AS PREDICAMENTS go, it is dramatic. It is close to opening night and it is entirely possible that the leading actress is not going to be around. Not because she has got a better offer, but because she is going to be hanged.

There is nothing worse than the sound of theatre talking to itself but there is nothing self-congratulatory about Timberlake Wertenbaker's magnificent Our Country's Good, revived by Out of Joint. It is a thrillingly theatrical juxtaposition of life and death, a cross between Crime and Punishment and all those backstage plays which cry "Let's put the show on right here!" You want to understand why theatre is still important? Look no further.

Wertenbaker's characters are an ill-begotten group of convicts deported to Australia in 1789 where their lives are harshly ruled by officers with little regard for anything but the letter of the law. Yet she refuses to resort to cardboard characterisations. Everyone is subject to the command of a governor (Jonathan Cullen) who looks upon his hopeless "criminals" with a rare degree of humanity. His belief in redemption through the healing processes of art leads him to sanction the convicts acting in a production of Farquhar's comedy, The Recruiting Officer.

There is plenty of good dialogue, but more than any other of her plays this shows Wertenbaker's understanding that it is structure and metaphor which create real drama. The placing of actors and scenes makes you understand the power of her arguments. That is displayed with startling clarity in the doubling-up of roles by the cast who play both officers and convicts.

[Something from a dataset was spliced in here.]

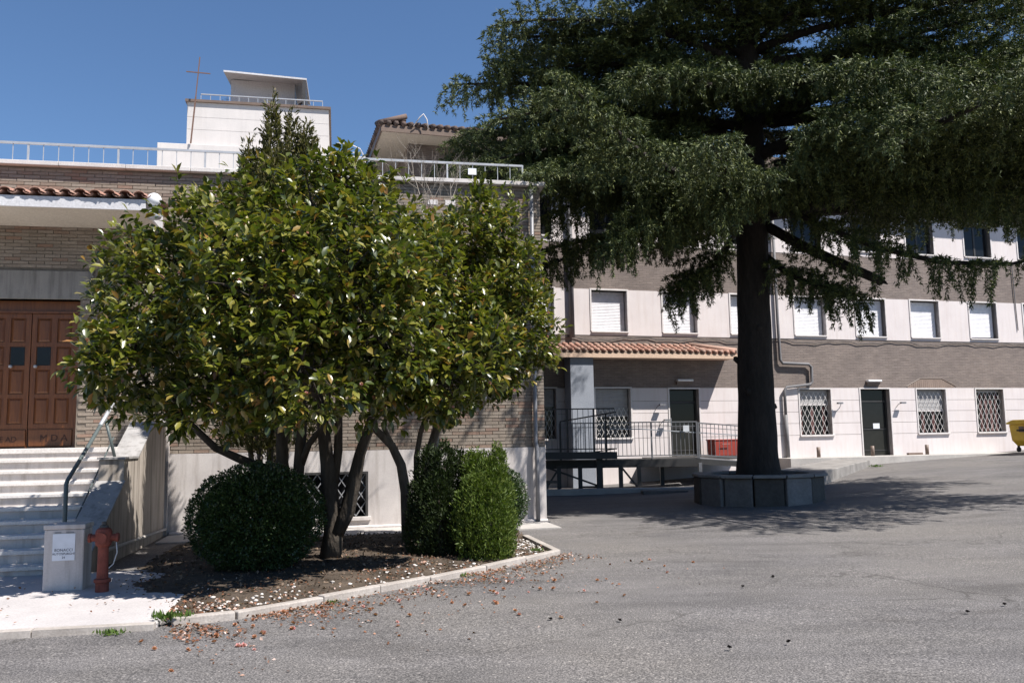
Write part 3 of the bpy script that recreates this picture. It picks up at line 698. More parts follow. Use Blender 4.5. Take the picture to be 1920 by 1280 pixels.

The most brutal of the officers (Declan Conlon) insists on watching rehearsals. Disgusted that the fledgling actors wish for privacy and have a personal modesty, he tries to degrade them.

This is followed by the same actor playing the jibbering convict whose job it is to prepare his fellow prisoners for the gallows as he measures up the play-within-a-play's fearsomely sullen leading actress (Sally Rogers). Technically, we are watching a vividly theatrical metaphor. Not that we care: we are too busy being moved by the juxtaposition of what we see and hear and thus feel.

Max Stafford-Clark, who first directed the play in 1988, is back and again proves that there are no small parts in his productions. The detail and compassion in the tiniest moments takes your breath away. In the beautifully orchestrated final scene, Sarah Walton quietly releases her character's soul with the words, "I love this". She is not alone.